Es gibt drei Möglichkeiten, auf die heutige US-Krise zu reagieren. Möglichkeit eins: alle Ampeln auf Grün – niedrige Zinsen, weiter steigende Verschuldung, ein schwacher US-Dollar, hohe Inflationsraten. Das ist die jetzige Politik. Sie ist nicht nachhaltig und macht die Krise mittelfristig nur noch schlimmer. Möglichkeit zwei: alle Ampeln auf Rot – hohe Zinsen, Sanierung des Haushalts, Disinflation und ein starker U-Dollar. Dieses Szenario wäre falsch, es hätte eine lange Rezession zur Folge. Möglichkeit drei: manche Ampeln auf Grün, andere auf Rot – hohe Zinsen zur Bekämpfung der Inflation, kombiniert mit fiskalischer Expansion, dem hohen Defizit zum Trotz. Und das heißt: Reagonomics.

John McCain wäre gut beraten, sich dieses Konzept genau anzusehen. Bislang hält er sich mit seiner wirtschaftspolitischen Strategie zurück. Und der schon fast legendäre Satz, er habe sein ökonomisches Fachwissen aus der Autobiographie Alan Greenspans, wird von demokratischer Seite noch oft genug gegen ihn verwendet werden.

Die fiskalische Expansion könnte er unter dem Vorwand verkaufen, er wolle niedrigere Steuern und damit weniger Staat. Die Steuersenkungen würden massiv auf Unternehmen und Gutverdiener ausgerichtet. Ähnlich wie Reagan könnte er im Gegenzug die Steuerbasis erweitern („tax-cut-cum-base-broadening“) und Sozialversicherungssteuern erhöhen.

Der größte Vorteil der Reagonomics-Strategie wäre jedoch, dass sie Barack Obama in eine schwierige Position bringen würde. Sollte Obama die Karte der Haushaltsverantwortung zücken, so könnte McCain ihn endgültig als einen Steuern-Rauf-Kandidaten brandmarken. Sollte Obama die Steuersenkungen als ungerecht bloßstellen, könnte McCain im Gegenzug die klassische rechts-links Diskussion eröffnen; die Demokraten seien für Gerechtigkeit, die Republikaner für Wachstum. Genau auf diese Diskussion hoffen die Republikaner, damit Obama seinen Nimbus als Kandidat der Mitte verliert.
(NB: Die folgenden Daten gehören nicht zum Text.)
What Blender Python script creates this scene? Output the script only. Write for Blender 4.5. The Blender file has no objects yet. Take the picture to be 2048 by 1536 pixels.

Zwei große Risiken hätte ein solcher Reagonomics-Wahlkampf McCains. Aus taktischer Sicht könnte er nur erfolgreich sein, wenn ihn die Wähler nicht mit der Wirtschaftspolitik Bushs in Verbindung bringen würden. Aus ökonomischer Sicht würde er ein zentrales Problem außer acht lassen: den hohen Schuldenstand. Das Gesamtschuldenniveau der US-Wirtschaft liegt bei 235% des BIP. Die Schulden der Privathaushalte liegen bei 100% des BIP. Steigende Zinsen hätten in diesem Kontext Folgen, die auch eine massive fiskalische Expansion nicht auffangen könnte. Aber das dürfte für John McCain zurzeit kaum zählen. Wichtig ist nur der 4. November.